[Scene modeling code data]
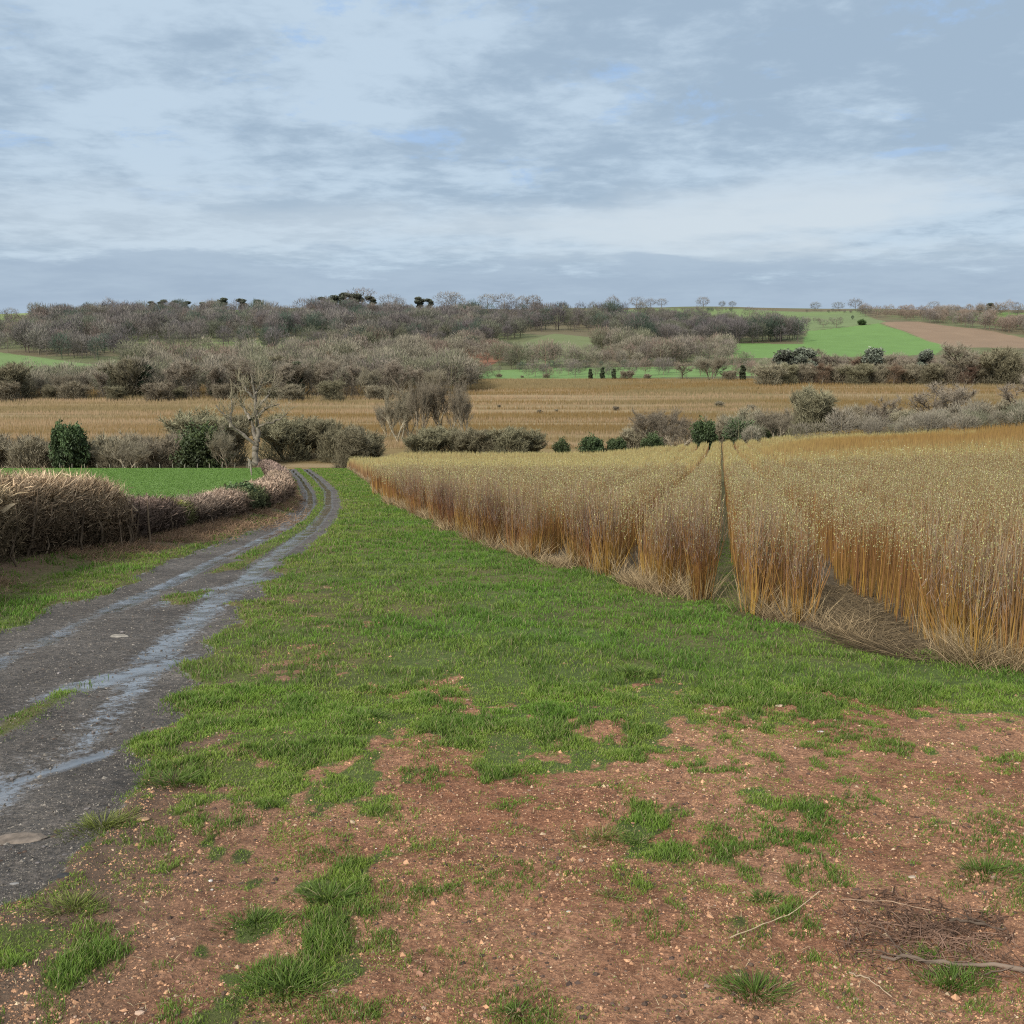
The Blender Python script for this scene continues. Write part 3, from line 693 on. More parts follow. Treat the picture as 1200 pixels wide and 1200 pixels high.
hr([(335, 185, 487, 60), (365, 190, 489, 56), (392, 182, 492, 50), (412, 150, 500, 44), (425, 160, 505, 40)], 'dark olive bushes beyond the end of the track', 'olive leafless bushes', 'bush', 'bare_bush', 'olive', 'beyond the track end')
hr([(468, 215, 452, 36), (492, 212, 444, 36), (520, 214, 440, 40), (542, 210, 448, 34), (480, 222, 462, 30), (455, 225, 474, 30)], 'bare tree clump in the valley', 'tall pale leafless trees', 'tree', 'bare_tree', 'pale', 'in the clump beyond the crop')
hr([(495, 170, 503, 46), (520, 175, 500, 50), (548, 172, 502, 50), (575, 170, 504, 46), (598, 168, 501, 50), (618, 172, 505, 36)], 'low olive bushes behind the crop', 'low rounded olive bushes', 'bush', 'bare_bush', 'olive', 'behind the crop')
hr([(658, 158, 514, 15), (695, 156, 512, 26), (722, 157, 514, 20)], 'clipped dark round bushes behind the crop', 'small round evergreen bushes', 'bush', 'evergreen_bush', 'evergreen', 'behind the crop')
tree('evergreen', 765, 155, 508, 20, 'small dark evergreen bush at the foot of the pale bare bush', None, 'bush', 'evergreen_bush', 2)
tree('evergreen', 827, 157, 493, 26, 'rounded dark evergreen bush at the far end of the crop lanes', None, 'bush', 'evergreen_bush', 3)
tree('evergreen', 868, 156, 493, 34, 'square dark evergreen bush behind the crop, darkest of the hedgerow', None, 'bush', 'evergreen_bush', 0)
tree('evergreen', 892, 158, 496, 28, 'dark evergreen bush touching the darkest bush on its right', None, 'bush', 'evergreen_bush', 1)
hr([(772, 170, 478, 60), (798, 168, 487, 44), (908, 156, 478, 60)], 'pale leafless bushes in the near hedgerow', 'pale leafless spreading bushes', 'bush', 'bare_bush', 'pale', 'in the hedgerow behind the crop')
tree('olive', 947, 165, 455, 48, 'round dense olive green tree standing above the hedgerow', None, 'tree', 'rounded_tree', 0)
tree('olive', 944, 166, 458, 40, 'olive green bush filling the foot of the round dense tree', None, 'bush', 'bare_bush', 1)
hr([(745, 176, 500, 40), (848, 172, 486, 40), (880, 176, 478, 50), (922, 172, 482, 44), (978, 168, 478, 46), (1000, 172, 474, 46), (1048, 176, 478, 50), (1078, 172, 482, 46), (1112, 176, 476, 50), (1135, 172, 472, 50), (1160, 176, 470, 50), (1185, 172, 468, 50), (1215, 174, 470, 50)],
   'brown bushes of the near hedgerow', 'brown leafless bushes', 'bush', 'bare_bush', 'scrub', 'of the crop hedgerow')
hr([(1022, 162, 462, 54), (1078, 164, 448, 56), (1102, 162, 450, 54)], 'leafless trees in the near hedgerow', 'larger leafless trees', 'tree', 'bare_tree', 'bare', 'rising from the hedgerow at right')
tree('bare', 1198, 158, 440, 52, 'leafless tree cut by the right edge of the photo above the crop', None, 'tree', 'bare_tree')
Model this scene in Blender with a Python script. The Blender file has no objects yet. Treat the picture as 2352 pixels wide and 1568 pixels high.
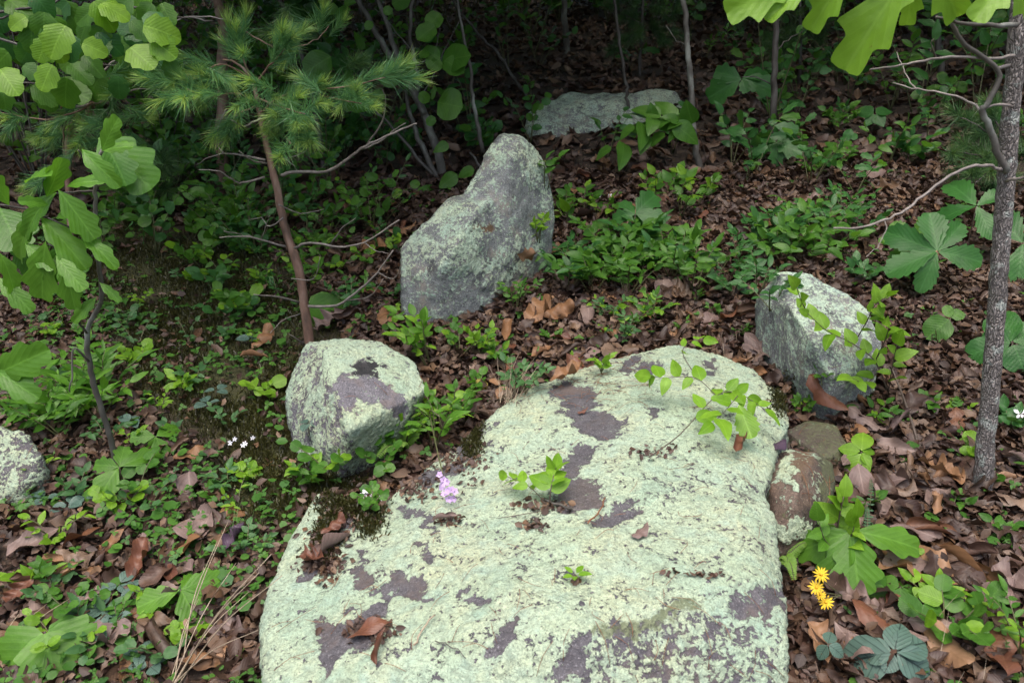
import bpy, bmesh, math, random
import numpy as np
from mathutils import Vector, Matrix
from mathutils.bvhtree import BVHTree

S = bpy.context.scene
COL = S.collection
RNG = random.Random(11)
NR = np.random.RandomState(7)

# ------------------------------------------------------------------ camera, sky, sun, exposure
W, H, HFOV = 2352.0, 1568.0, math.radians(65)
FPX = W / 2 / math.tan(HFOV / 2)
CAM = Vector((0, 0, 1.6)); PITCH = math.radians(22)
FWD = Vector((0, math.cos(PITCH), -math.sin(PITCH)))
RIGHT = Vector((1, 0, 0)); UP = Vector((0, math.sin(PITCH), math.cos(PITCH)))
cd = bpy.data.cameras.new('camera'); cam = bpy.data.objects.new('camera', cd); COL.objects.link(cam)
cam.location = CAM; cam.rotation_euler = (math.pi / 2 - PITCH, 0, 0)
cd.sensor_width = 36; cd.lens = 18 / math.tan(HFOV / 2); cd.clip_start = .02; cd.clip_end = 400
cd.dof.use_dof = True; cd.dof.focus_distance = 2.7; cd.dof.aperture_fstop = 7.0
S.camera = cam

SUN_EL, SUN_ROT = math.radians(74), math.radians(200)
world = bpy.data.worlds.new('World'); S.world = world; world.use_nodes = True
wn = world.node_tree; bg = wn.nodes['Background']
sky = wn.nodes.new('ShaderNodeTexSky'); sky.sky_type = 'NISHITA'; sky.sun_disc = False
sky.sun_elevation = SUN_EL; sky.sun_rotation = SUN_ROT; sky.dust_density = 6; sky.air_density = 1.0; sky.ozone_density = 1.0
wn.links.new(sky.outputs[0], bg.inputs[0]); bg.inputs[1].default_value = .15
sl = bpy.data.lights.new('sun', 'SUN'); sun = bpy.data.objects.new('sun', sl); COL.objects.link(sun)
sl.energy = 1.0; sl.angle = math.radians(50); sl.color = (1, .98, .95)
sd = Vector((math.sin(SUN_ROT) * math.cos(SUN_EL), math.cos(SUN_ROT) * math.cos(SUN_EL), math.sin(SUN_EL)))
sun.rotation_euler = sd.to_track_quat('Z', 'Y').to_euler()
S.view_settings.view_transform = 'Standard'; S.view_settings.look = 'None'
S.view_settings.gamma = 1; S.view_settings.use_curve_mapping = False
S.view_settings.exposure = 1.28
S.cycles.max_bounces = 6; S.cycles.diffuse_bounces = 4; S.cycles.glossy_bounces = 2; S.cycles.transmission_bounces = 4
S.cycles.use_denoising = True; S.cycles.use_adaptive_sampling = False
S.cycles.caustics_reflective = False; S.cycles.caustics_refractive = False

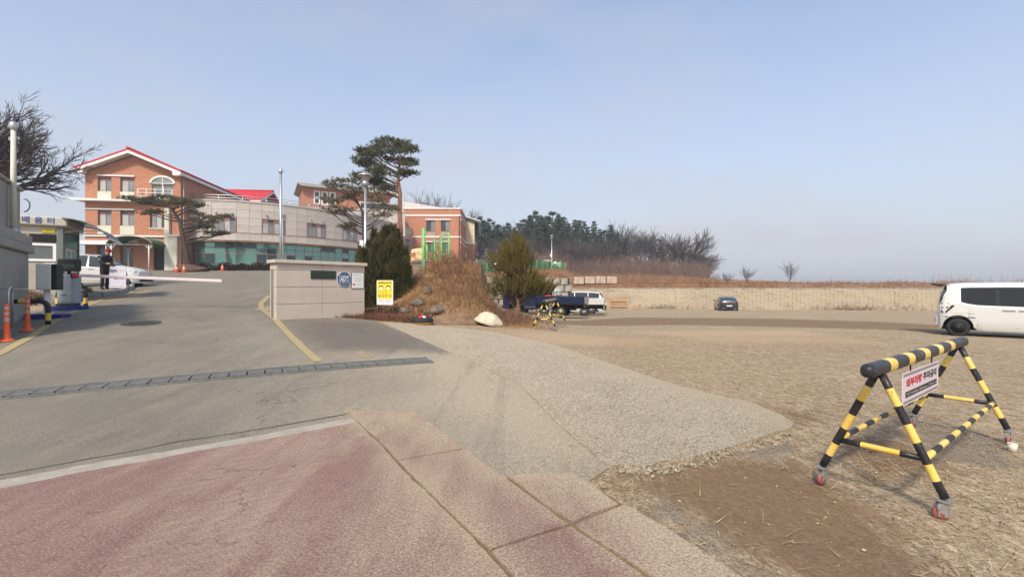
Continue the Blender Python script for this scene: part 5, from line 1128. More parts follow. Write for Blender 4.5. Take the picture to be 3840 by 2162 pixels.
# light trucks
def truck(name, label, loc, rz, pnt, cabx, bed_m, frame_m=None, guard=False, rear_in=False):
    r_ = empty(name, loc, rz, label, 'truck'); hw = .80
    cab = [(cabx, .42), (cabx, 1.95), (cabx+.12, 2.0), (1.75, 2.0), (1.92, 1.93), (2.32, 1.22), (2.40, .95), (2.40, .45), (2.02, .42), (1.98, .62), (1.82, .78), (1.55, .83), (1.28, .78), (1.12, .62), (1.08, .42)]
    b = MB(); b.prism(cab, -hw, hw); b.build('cab', pnt, r_, bevel=.05, seg=2)
    for s in (-1, 1):
        y = s*(hw+.003)
        def gl(nm, poly, m_, o=.0): bq = MB(); bq.prism(poly, min(y, y+s*(.008+o)), max(y, y+s*(.008+o))); bq.build(nm, m_, r_)
        gl('side_window', [(.98, 1.2), (.98, 1.85), (1.72, 1.85), (2.12, 1.2)], dark_glass)
        if cabx < .5: gl('side_window', [(cabx+.15, 1.25), (cabx+.15, 1.85), (.88, 1.85), (.88, 1.25)], dark_glass)
        gl('door_seam', [(.92, .5), (.935, .5), (.935, 1.9), (.92, 1.9)], seam_m, -.003); gl('door_handle', [(1.0, 1.02), (1.2, 1.02), (1.2, 1.06), (1.0, 1.06)], plastic_m, .02); gl('side_stripe', [(cabx, .56), (1.0, .56), (1.0, .60), (cabx, .60)], chrome_m, -.002)
        b = MB(); b.box((2.08, s*(hw+.16), 1.35), (.1, .16, .28)); b.bar((2.05, s*hw, 1.5), (2.08, s*(hw+.12), 1.45), .03, .03); b.build('mirror', plastic_m, r_, bevel=.02)
        b = MB(); b.box((2.37, s*.58, .78), (.1, .3, .2)); b.build('head_lamp', head_m, r_, bevel=.02)
    b = MB(); b.add([(1.94, -.7, 1.88), (1.94, .7, 1.88), (2.31, .72, 1.24), (2.31, -.72, 1.24)], [(0, 1, 2, 3)]); b.add([(1.96, -.7, 1.89), (1.96, .7, 1.89), (2.33, .72, 1.25), (2.33, -.72, 1.25)], [(3, 2, 1, 0)]); b.build('windscreen', dark_glass, r_)
    one('b2', (2.36, -.78, .38), (2.47, .78, .62), name='bumper', mats=plastic_m, parent=r_, bevel=.03)
    x0, x1 = -2.5, cabx-.06
    one('b2', (x0, -.8, .74), (x1, .8, .82), name='bed_floor', mats=frame_m or rust, parent=r_)
    for s in (-1, 1):
        b = MB(); y = s*.82; b.b2((x0+.02, y-.022, .80), (x1, y+.022, 1.18))
        for z in (.86, .99, 1.12): b.b2((x0+.05, y+s*.022 if s > 0 else y-.05, z-.035), (x1-.03, y+.05 if s > 0 else y-.022, z+.035))
        b.build('side_board', bed_m, r_, bevel=.008)
        b = MB(); b.b2((x0, y-.03, 1.185), (x1, y+.03, 1.21)); b.build('top_rail', rust if bed_m is not car_white else bed_m, r_)
        b = MB(); [b.b2((x, y-.03, .62), (x+.04, y+.02, .8)) for x in (-.75, -.1)]; b.build('bracket', rust, r_)
    one('b2', (x0-.05, -.82, .78), (x0, .82, 1.18), name='tailgate', mats=bed_m if not rear_in else zinc, parent=r_, bevel=.01)
    b = MB(); b.b2((-2.45, -.38, .5), (2.0, -.28, .7)); b.b2((-2.45, .28, .5), (2.0, .38, .7)); b.b2((-2.4, -.38, .5), (-2.3, .38, .7)); b.b2((-.6, -.62, .36), (.25, -.3, .7)); b.build('chassis', under_m, r_)
    one('b2', (-2.48, -.75, .42), (-2.40, .75, .52), name='rear_guard', mats=under_m, parent=r_)
    for s in (-1, 1): one('b2', (-2.53, s*.62-.13, .58), (-2.49, s*.62+.13, .70), name='tail_lamp', mats=tail_m, parent=r_)
    if guard:
        for y in (-.78, -.4, 0, .4, .78): one('tube', [(cabx-.14, y, .82), (cabx-.14, y, 2.05)], .025, 6, name='guard_bar', mats=pnt, parent=r_)
        for z in (1.3, 1.7, 2.05): one('tube', [(cabx-.14, -.8, z), (cabx-.14, .8, z)], .025, 6, name='guard_bar', mats=pnt, parent=r_)
        for y in (-.8, .8): one('tube', [(cabx-.14, y, 2.05), (cabx-.62, y, 1.22)], .025, 6, name='guard_bar', mats=pnt, parent=r_)
    else:
        for y in (-.7, -.23, .23, .7): one('tube', [(cabx-.1, y, .82), (cabx-.1, y, 1.78)], .02, 6, name='guard_bar', mats=rust, parent=r_)
        one('tube', [(cabx-.1, -.75, 1.78), (cabx-.1, .75, 1.78)], .02, 6, name='guard_bar', mats=rust, parent=r_)
    dummy = type('W', (), {})(); dummy.c = dict(r=.325, spokes=6); dummy.root = r_
    for xw, rr_ in ((1.55, .325), (-1.15, .30)):
        for s in (-1, 1): dummy.c['r'] = rr_; Car.wheel(dummy, xw, s, .82)
    return r_
ta = gx(2042, 28.2, -.01); bt = truck('blue_truck', 'navy blue flatbed light truck parked behind the small pine', ta, R(162), car_navy, .35, car_navy)
tb = gx(2128, 32.4, -.01); wt_ = truck('white_truck', 'white light truck with bed guard frame between blue truck and SUV', tb, R(170), car_white, .95, car_white, guard=True, rear_in=True)
tl = empty('bed_load', bt.matrix_basis @ Vector((-.9, 0, .82)), R(162), 'orange tool and dark tarp heap in the blue truck bed', 'tarp')
b = MB(); b.lathe([(.5, 0), (.46, .2), (.3, .36), (.1, .44), (.001, .45)], 9, Matrix.Diagonal((1.4, 1.0, 1, 1))); b.build('dark_tarp', rust, tl); one('b2', (.5, -.15, .36), (.85, .15, .46), name='orange_tool', mats=red_s, parent=tl, bevel=.03)
print('part4 ok')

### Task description
Using the data above, set down each line from the line with "Model this scene" to the line with "NR = np.random.RandomState(7)" exactly, both ends included, and leave the pictures behind. Nothing else belongs.

### The response
Model this scene in Blender with a Python script. The Blender file has no objects yet. Treat the picture as 2352 pixels wide and 1568 pixels high.
import bpy, bmesh, math, random
import numpy as np
from mathutils import Vector, Matrix
from mathutils.bvhtree import BVHTree

S = bpy.context.scene
COL = S.collection
RNG = random.Random(11)
NR = np.random.RandomState(7)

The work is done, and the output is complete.